### DATA EXCERPTS ###

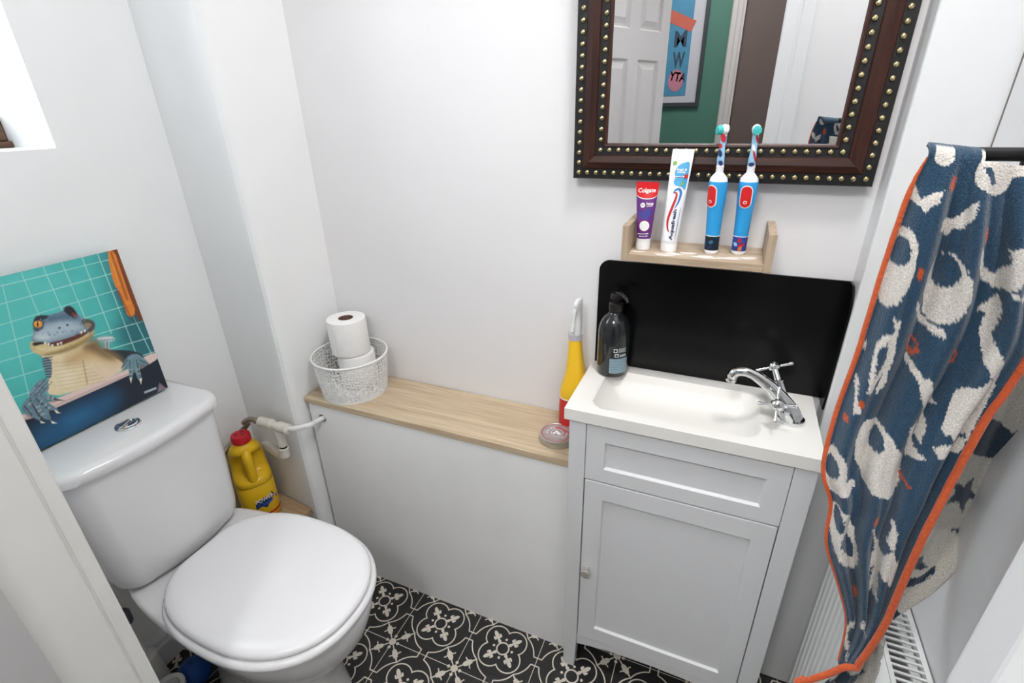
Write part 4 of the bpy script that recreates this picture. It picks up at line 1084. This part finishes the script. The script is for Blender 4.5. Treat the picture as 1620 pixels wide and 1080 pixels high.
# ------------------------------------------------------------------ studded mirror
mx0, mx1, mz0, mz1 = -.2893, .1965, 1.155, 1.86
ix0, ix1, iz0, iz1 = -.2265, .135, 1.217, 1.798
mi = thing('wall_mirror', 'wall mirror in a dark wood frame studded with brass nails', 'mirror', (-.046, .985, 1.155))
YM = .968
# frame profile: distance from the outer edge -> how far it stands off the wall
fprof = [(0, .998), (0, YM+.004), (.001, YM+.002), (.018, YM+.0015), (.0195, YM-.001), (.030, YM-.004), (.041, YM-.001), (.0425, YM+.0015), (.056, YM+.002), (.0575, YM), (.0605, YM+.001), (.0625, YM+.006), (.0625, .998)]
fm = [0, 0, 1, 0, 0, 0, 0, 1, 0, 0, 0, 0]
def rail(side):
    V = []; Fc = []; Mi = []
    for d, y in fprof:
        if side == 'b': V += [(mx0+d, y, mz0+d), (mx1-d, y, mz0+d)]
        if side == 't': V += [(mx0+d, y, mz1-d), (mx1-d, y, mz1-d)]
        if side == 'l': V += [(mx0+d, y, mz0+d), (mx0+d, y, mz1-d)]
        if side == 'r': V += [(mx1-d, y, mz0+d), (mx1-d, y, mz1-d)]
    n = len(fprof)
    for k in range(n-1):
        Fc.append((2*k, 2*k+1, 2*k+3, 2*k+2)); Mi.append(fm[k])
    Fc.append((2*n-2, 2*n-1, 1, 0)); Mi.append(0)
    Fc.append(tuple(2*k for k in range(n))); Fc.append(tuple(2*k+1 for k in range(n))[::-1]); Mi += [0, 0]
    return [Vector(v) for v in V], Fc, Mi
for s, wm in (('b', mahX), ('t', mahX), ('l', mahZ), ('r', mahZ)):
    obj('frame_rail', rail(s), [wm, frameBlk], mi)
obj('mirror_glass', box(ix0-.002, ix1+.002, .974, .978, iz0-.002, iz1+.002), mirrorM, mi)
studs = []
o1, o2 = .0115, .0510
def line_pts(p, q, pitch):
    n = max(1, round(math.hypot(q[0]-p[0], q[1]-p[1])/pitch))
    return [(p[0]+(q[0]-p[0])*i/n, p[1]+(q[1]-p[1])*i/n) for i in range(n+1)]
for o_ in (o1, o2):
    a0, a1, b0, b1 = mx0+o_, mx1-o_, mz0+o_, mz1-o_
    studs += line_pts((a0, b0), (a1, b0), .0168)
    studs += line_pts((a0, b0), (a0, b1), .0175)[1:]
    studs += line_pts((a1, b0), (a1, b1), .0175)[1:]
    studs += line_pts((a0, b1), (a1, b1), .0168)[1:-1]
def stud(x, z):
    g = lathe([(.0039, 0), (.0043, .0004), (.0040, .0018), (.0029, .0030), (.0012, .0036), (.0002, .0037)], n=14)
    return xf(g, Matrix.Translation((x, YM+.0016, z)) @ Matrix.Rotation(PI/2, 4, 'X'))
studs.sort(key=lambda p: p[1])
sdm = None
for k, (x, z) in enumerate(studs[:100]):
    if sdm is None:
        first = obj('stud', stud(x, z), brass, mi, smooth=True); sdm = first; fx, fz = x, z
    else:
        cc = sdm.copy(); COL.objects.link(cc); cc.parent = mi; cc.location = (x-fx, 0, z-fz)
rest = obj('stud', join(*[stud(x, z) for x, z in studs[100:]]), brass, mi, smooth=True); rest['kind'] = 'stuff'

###
### DATA EXCERPTS ###

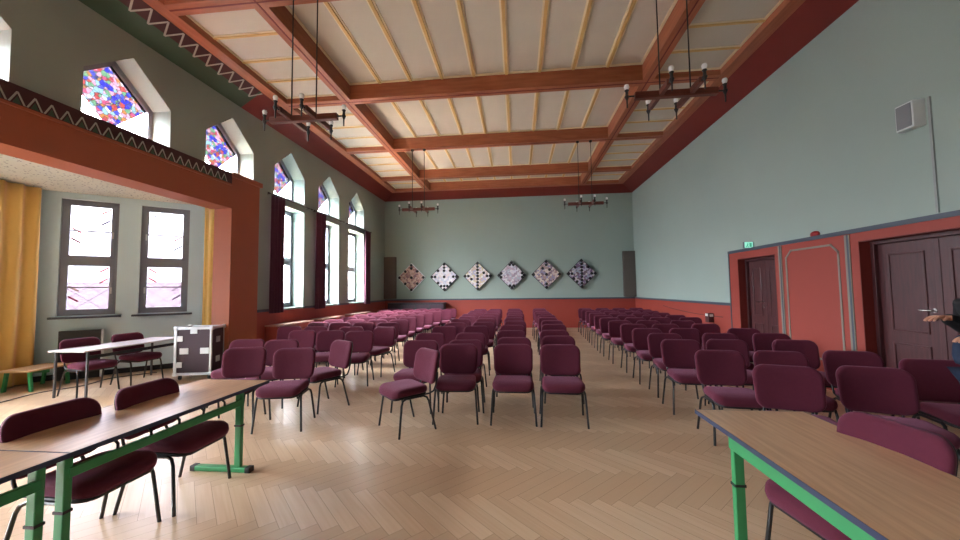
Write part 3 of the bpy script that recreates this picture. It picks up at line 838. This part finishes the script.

###
### DATA EXCERPTS ###

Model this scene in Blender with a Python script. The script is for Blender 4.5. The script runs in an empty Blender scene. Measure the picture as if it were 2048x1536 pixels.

###

Look through the entries and find each line that has the string "this". Copy those lines.

Write part 4 of the bpy script that recreates this picture. It picks up at line 1084. This part finishes the script. The script is for Blender 4.5. Treat the picture as 1620 pixels wide and 1080 pixels high.
Write part 3 of the bpy script that recreates this picture. It picks up at line 838. This part finishes the script.
Model this scene in Blender with a Python script. The script is for Blender 4.5. The script runs in an empty Blender scene. Measure the picture as if it were 2048x1536 pixels.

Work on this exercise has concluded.